Ao participar do curso de extensão da FE Políticas Sociais e Pessoas com Deficiência – Princípios e práticas no cenário brasileiro, ministrado pela professora Shirley Silva, Anderson construiu sua proposta de pesquisa que resultou no desenvolvimento do mestrado “O que os livros escondem, as palavras ditas libertam”: indicadores e percepções de pessoas negras com deficiência acerca das suas trajetórias escolares – disponível no banco de Teses da USP.
Para estudar as percepções de pessoas negras com deficiência acerca de suas trajetórias escolares, o pesquisador partiu de dois conceitos: escrevivência e interseccionalidade. O primeiro foi elaborado por Conceição Evaristo e deriva de um jogo de palavras entre escrever, viver e se ver. É uma concepção resultante de uma epistemologia negra, utilizada como chave de leitura para entender a experiência de pessoas negras brasileiras.

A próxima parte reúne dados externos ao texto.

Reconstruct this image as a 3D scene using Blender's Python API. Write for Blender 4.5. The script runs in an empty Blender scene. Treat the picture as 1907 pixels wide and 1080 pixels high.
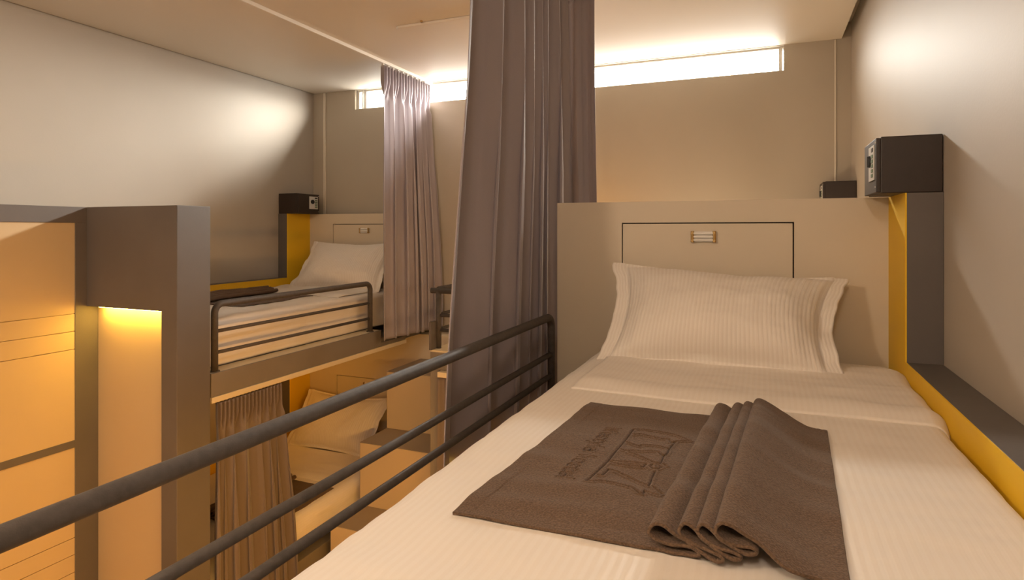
import bpy, bmesh, math, random
from mathutils import Vector, Matrix, noise, kdtree
random.seed(7)
SC = bpy.context.scene
COL = SC.collection
H = 2.18                      # eye height above the floor; geometry below is written relative to the eye
PI = math.pi

# ------------------------------------------------------------------ materials
def _mat(name):
    m = bpy.data.materials.new(name); m.use_nodes = True
    return m, m.node_tree, m.node_tree.nodes['Principled BSDF']

def paint(name, col, rough=.6, var=.04, scale=6., bump=.05, bscale=180., spec=.3, metal=0.):
    m, nt, b = _mat(name); N, L = nt.nodes, nt.links
    tc = N.new('ShaderNodeTexCoord')
    n = N.new('ShaderNodeTexNoise'); n.inputs['Scale'].default_value = scale; n.inputs['Detail'].default_value = 4
    L.new(tc.outputs['Object'], n.inputs['Vector'])
    r = N.new('ShaderNodeValToRGB')
    r.color_ramp.elements[0].color = (*[c*(1-var) for c in col], 1); r.color_ramp.elements[0].position = .3
    r.color_ramp.elements[1].color = (*[min(1, c*(1+var)) for c in col], 1); r.color_ramp.elements[1].position = .7
    L.new(n.outputs['Fac'], r.inputs['Fac']); L.new(r.outputs['Color'], b.inputs['Base Color'])
    b.inputs['Roughness'].default_value = rough; b.inputs['Metallic'].default_value = metal
    b.inputs['Specular IOR Level'].default_value = spec
    if bump:
        n2 = N.new('ShaderNodeTexNoise'); n2.inputs['Scale'].default_value = bscale; n2.inputs['Detail'].default_value = 3
        L.new(tc.outputs['Object'], n2.inputs['Vector'])
        bp = N.new('ShaderNodeBump'); bp.inputs['Strength'].default_value = bump; bp.inputs['Distance'].default_value = .004
        L.new(n2.outputs['Fac'], bp.inputs['Height']); L.new(bp.outputs['Normal'], b.inputs['Normal'])
    return m

def emit(name, col, strength):
    m = bpy.data.materials.new(name); m.use_nodes = True; nt = m.node_tree; nt.nodes.clear()
    e = nt.nodes.new('ShaderNodeEmission'); o = nt.nodes.new('ShaderNodeOutputMaterial')
    e.inputs['Color'].default_value = (*col, 1); e.inputs['Strength'].default_value = strength
    nt.links.new(e.outputs[0], o.inputs[0]); return m

def cloth(name, col, col2=None, stripe=0., rough=.85, bump=.15, weave=900., sheen=.2, spec=.1, var=.03, trans=0., fine=1.5):
    """Fabric; stripe > 0 gives satin stripes running along UV.y, stripe = number per UV unit (metre)."""
    m, nt, b = _mat(name); N, L = nt.nodes, nt.links
    tc = N.new('ShaderNodeTexCoord')
    n = N.new('ShaderNodeTexNoise'); n.inputs['Scale'].default_value = weave; n.inputs['Detail'].default_value = 2
    L.new(tc.outputs['Object'], n.inputs['Vector'])
    mix = N.new('ShaderNodeMix'); mix.data_type = 'RGBA'
    c2 = col2 or tuple(c*(1-var) for c in col)
    mix.inputs[6].default_value = (*col, 1); mix.inputs[7].default_value = (*c2, 1)
    bp = N.new('ShaderNodeBump'); bp.inputs['Strength'].default_value = bump; bp.inputs['Distance'].default_value = .003
    if stripe:
        sx = N.new('ShaderNodeSeparateXYZ'); L.new(tc.outputs['UV'], sx.inputs[0])
        mu = N.new('ShaderNodeMath'); mu.operation = 'MULTIPLY'; mu.inputs[1].default_value = stripe*2*PI
        L.new(sx.outputs['X'], mu.inputs[0])
        si = N.new('ShaderNodeMath'); si.operation = 'SINE'; L.new(mu.outputs[0], si.inputs[0])
        mr = N.new('ShaderNodeMapRange'); mr.inputs[1].default_value = -.5; mr.inputs[2].default_value = .5
        L.new(si.outputs[0], mr.inputs[0]); L.new(mr.outputs[0], mix.inputs[0])
        ad = N.new('ShaderNodeMath'); ad.operation = 'MULTIPLY_ADD'; ad.inputs[1].default_value = .25
        L.new(n.outputs['Fac'], ad.inputs[0]); L.new(mr.outputs[0], ad.inputs[2]); L.new(ad.outputs[0], bp.inputs['Height'])
        rr = N.new('ShaderNodeMapRange'); rr.inputs[3].default_value = rough-.3; rr.inputs[4].default_value = rough
        L.new(mr.outputs[0], rr.inputs[0]); L.new(rr.outputs[0], b.inputs['Roughness'])
    else:
        rp = N.new('ShaderNodeMapRange'); rp.inputs[1].default_value = .5-.25/fine; rp.inputs[2].default_value = .5+.25/fine
        L.new(n.outputs['Fac'], rp.inputs[0]); L.new(rp.outputs[0], mix.inputs[0])
        L.new(n.outputs['Fac'], bp.inputs['Height']); b.inputs['Roughness'].default_value = rough
    L.new(mix.outputs[2], b.inputs['Base Color']); L.new(bp.outputs['Normal'], b.inputs['Normal'])
    b.inputs['Sheen Weight'].default_value = sheen; b.inputs['Sheen Roughness'].default_value = .5
    b.inputs['Specular IOR Level'].default_value = spec
    if trans:
        t = N.new('ShaderNodeBsdfTranslucent'); t.inputs['Color'].default_value = (*col, 1)
        mx = N.new('ShaderNodeMixShader'); mx.inputs[0].default_value = trans
        L.new(b.outputs[0], mx.inputs[1]); L.new(t.outputs[0], mx.inputs[2])
        L.new(mx.outputs[0], N['Material Output'].inputs[0])
    return m

M = {}
M['wall']   = paint('wall_paint', (.46, .41, .345), .55, .02, 3, .06, 120)
M['wallb']  = paint('back_wall_paint', (.45, .395, .315), .6, .02, 3, .06, 120)
M['ceil']   = paint('ceiling_paint', (.80, .745, .66), .5, .01, 2, .02, 100)
M['floor']  = paint('floor_vinyl', (.42, .30, .18), .4, .1, 4, .05, 60)
M['beige']  = paint('beige_laminate', (.66, .57, .44), .45, .015, 3, .02, 200)
M['cream']  = paint('cream_panel', (.55, .415, .245), .5, .02, 3, .02, 200)
M['ledge']  = paint('cream_edge_board', (.66, .56, .38), .5, .02, 3, .02, 200)
M['dark']   = paint('dark_grey_paint', (.122, .105, .094), .5, .06, 5, .05, 150, .4)
M['taupe']  = paint('taupe_paint', (.20, .172, .14), .55, .05, 5, .04, 150)
M['tread']  = paint('tread_laminate', (.30, .235, .165), .5, .04, 5, .03, 150)
M['yellow'] = paint('yellow_paint', (.86, .53, .02), .5, .02, 4, .03, 150)
M['gap']    = paint('dark_gap', (.03, .022, .016), .9, 0, 5, 0)
M['rail']   = paint('black_powder_coat', (.080, .068, .060), .55, .15, 60, .12, 500, .35)
M['safe']   = paint('brown_black_steel', (.026, .015, .010), .45, .1, 30, .08, 400, .5)
M['plate']  = paint('silver_keypad_plate', (.66, .65, .62), .35, .02, 5, 0, 5, .5)
M['knob']   = paint('black_plastic', (.02, .02, .022), .35, .05, 5, 0, 5, .5)
M['keys']   = paint('green_grey_key', (.17, .24, .16), .5, .05, 5, 0)
M['white']  = paint('white_plastic', (.78, .75, .70), .3, .02, 5, 0, 5, .5)
M['brass']  = paint('brushed_brass', (.55, .38, .17), .25, .1, 40, 0, 5, .5, 1.)
M['trim']   = paint('white_trunking', (.68, .62, .52), .5, .02, 5, 0)
M['wframe'] = paint('window_frame_white', (.75, .73, .68), .4, .02, 5, 0)
def glass(name):
    m = bpy.data.materials.new(name); m.use_nodes = True; nt = m.node_tree; nt.nodes.clear()
    t = nt.nodes.new('ShaderNodeBsdfTransparent'); g = nt.nodes.new('ShaderNodeBsdfGlossy'); g.inputs['Roughness'].default_value = .05
    x = nt.nodes.new('ShaderNodeMixShader'); x.inputs[0].default_value = .06; o = nt.nodes.new('ShaderNodeOutputMaterial')
    nt.links.new(t.outputs[0], x.inputs[1]); nt.links.new(g.outputs[0], x.inputs[2]); nt.links.new(x.outputs[0], o.inputs[0]); return m
M['pane']   = glass('window_glass')
M['led']    = emit('warm_led', (1., .60, .09), 85.)
M['sheet']  = cloth('white_striped_cotton', (.80, .735, .655), (.788, .72, .637), 70, .8, .07, 700, .1, .15)
M['pillow'] = cloth('white_striped_pillowcase', (.82, .755, .68), (.77, .70, .62), 72, .8, .28, 700, .1, .15)
M['flange'] = cloth('white_plain_cotton', (.82, .76, .68), None, 0, .85, .1, 700, .1, .15)
M['towel']  = cloth('brown_terry', (.185, .116, .073), (.080, .050, .031), 0, .95, .6, 330, .12, .03, fine=1.)
M['curtain'] = cloth('mauve_grey_satin', (.38, .335, .355), (.34, .30, .32), 0, .58, .08, 900, .25, .35, trans=.10)
M['lowcurtain'] = cloth('brown_grey_drape', (.165, .130, .120), (.135, .105, .097), 0, .55, .08, 900, .3, .3, trans=.06)

# ------------------------------------------------------------------ builders
def tag(o, label=None, cat=None, group=None, kind=None):
    if label: o['label'] = label
    if cat: o['category'] = cat
    if group: o['group'] = group
    if kind: o['kind'] = kind
    return o

def empty(name, loc, label, cat, group=None, kind=None):
    o = bpy.data.objects.new(name, None); COL.objects.link(o)
    o.location = (loc[0], loc[1], loc[2]+H); o.empty_display_size = .1
    return tag(o, label, cat, group, kind)

class MB:
    """Collects shapes (eye-relative coordinates) that end up as ONE mesh object."""
    def __init__(s): s.v, s.f, s.mi, s.uv = [], [], [], None
    def box(s, x0, x1, y0, y1, z0, z1, mi=0):
        n = len(s.v)
        s.v += [(x, y, z) for z in (z0, z1) for y in (y0, y1) for x in (x0, x1)]
        s.f += [tuple(n+i for i in q) for q in ((0,2,3,1),(4,5,7,6),(0,1,5,4),(2,6,7,3),(0,4,6,2),(1,3,7,5))]
        s.mi += [mi]*6; return s
    def prism(s, poly, axis, a0, a1, mi=0):
        n, k = len(s.v), len(poly)
        def P(u, v, a): return {'x': (a, u, v), 'y': (u, a, v), 'z': (u, v, a)}[axis]
        for a in (a0, a1): s.v += [P(u, v, a) for u, v in poly]
        s.f += [tuple(n+i for i in range(k)), tuple(n+k+i for i in reversed(range(k)))]
        s.f += [(n+i, n+(i+1) % k, n+k+(i+1) % k, n+k+i) for i in range(k)]
        s.mi += [mi]*(k+2); return s
    def tube(s, pts, r, n=16, mi=0, caps=True):
        P = [Vector(p) for p in pts]; base = len(s.v)
        t0 = (P[1]-P[0]).normalized()
        ref = Vector((0, 0, 1)) if abs(t0.z) < .9 else Vector((1, 0, 0))
        u = t0.cross(ref).normalized()
        for i, p in enumerate(P):
            t = ((P[min(i+1, len(P)-1)]-p).normalized() + (p-P[max(i-1, 0)]).normalized()).normalized()
            u = (u - t*u.dot(t)).normalized(); w = t.cross(u)
            for k in range(n):
                a = 2*PI*k/n; s.v.append(tuple(p + (u*math.cos(a)+w*math.sin(a))*r))
        for i in range(len(P)-1):
            for k in range(n):
                a, b = base+i*n+k, base+i*n+(k+1) % n
                s.f.append((a, b, b+n, a+n)); s.mi.append(mi)
        if caps:
            s.f.append(tuple(base+k for k in reversed(range(n)))); s.mi.append(mi)
            e = base+(len(P)-1)*n; s.f.append(tuple(e+k for k in range(n))); s.mi.append(mi)
        return s
    def grid(s, fn, nu, nv, uv=None, mi=0):
        base = len(s.v)
        for j in range(nv+1):
            for i in range(nu+1): s.v.append(tuple(fn(i/nu, j/nv)))
        if uv:
            s.uv = s.uv or {}
            for j in range(nv+1):
                for i in range(nu+1): s.uv[base+j*(nu+1)+i] = uv(i/nu, j/nv)
        for j in range(nv):
            for i in range(nu):
                a = base+j*(nu+1)+i
                s.f.append((a, a+1, a+nu+2, a+nu+1)); s.mi.append(mi)
        return s
    def build(s, name, mats, parent=None, bevel=0., smooth=False, solid=0., subs=0, fix=True, kind=None, label=None, cat=None, group=None, offset=0.):
        org = Vector((0, 0, -H)); p = parent
        root = parent
        while root is not None and root.parent is not None: root = root.parent
        if root is not None: org = Vector(root.location) - Vector((0, 0, H))
        if root is None:
            xs = [v[0] for v in s.v]; ys = [v[1] for v in s.v]; zs = [v[2] for v in s.v]
            org = Vector(((min(xs)+max(xs))/2, (min(ys)+max(ys))/2, min(zs)))
        me = bpy.data.meshes.new(name)
        me.from_pydata([tuple(Vector(v)-org) for v in s.v], [], s.f)
        for m in (mats if isinstance(mats, (list, tuple)) else [mats]): me.materials.append(m)
        for i, q in enumerate(me.polygons): q.material_index = s.mi[i]; q.use_smooth = smooth
        if s.uv:
            L = me.uv_layers.new(name='UVMap')
            for lp in me.loops: L.data[lp.index].uv = s.uv.get(lp.vertex_index, (0, 0))
        if fix:
            bm = bmesh.new(); bm.from_mesh(me); bmesh.ops.recalc_face_normals(bm, faces=bm.faces); bm.to_mesh(me); bm.free()
        me.update()
        o = bpy.data.objects.new(name, me); COL.objects.link(o)
        if root is None: o.location = org + Vector((0, 0, H))
        else: o.parent = parent
        if bevel:
            md = o.modifiers.new('edge', 'BEVEL'); md.width = bevel; md.segments = 2; md.limit_method = 'ANGLE'; md.angle_limit = math.radians(40)
        if solid:
            md = o.modifiers.new('thick', 'SOLIDIFY'); md.thickness = solid; md.offset = offset
        if subs:
            md = o.modifiers.new('sub', 'SUBSURF'); md.levels = subs; md.render_levels = subs
        return tag(o, label, cat, group, kind)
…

“É um conceito que surge ancorado à herança ancestral negra, principalmente ao corpo negro de mulheres escravizadas, como a figura da Mãe Preta, uma mulher escravizada que cuidava dos filhos da casa grande e também contava histórias para dormirem.”, explica o pesquisador.
Já a interseccionalidade é abordada para entender as implicações envolvendo raça e deficiência. “A interseccionalidade vai se dedicar a examinar as relações de poder, como elas se entrelaçam nas sociedades que são marcadas pela diversidade e como elas influenciam as experiências individuais e coletivas”, explica.
Durante o processo de elaboração da dissertação, a orientadora de Anderson, professora Shirley Silva – uma referência na área da educação especial -, faleceu precocemente. “Dedico este trabalho à Profª Drª Shirley Silva (in memoriam), cuja fé em mim se manifestou em inúmeras ocasiões, mesmo quando eu mesmo duvidava”, escreveu o pesquisador.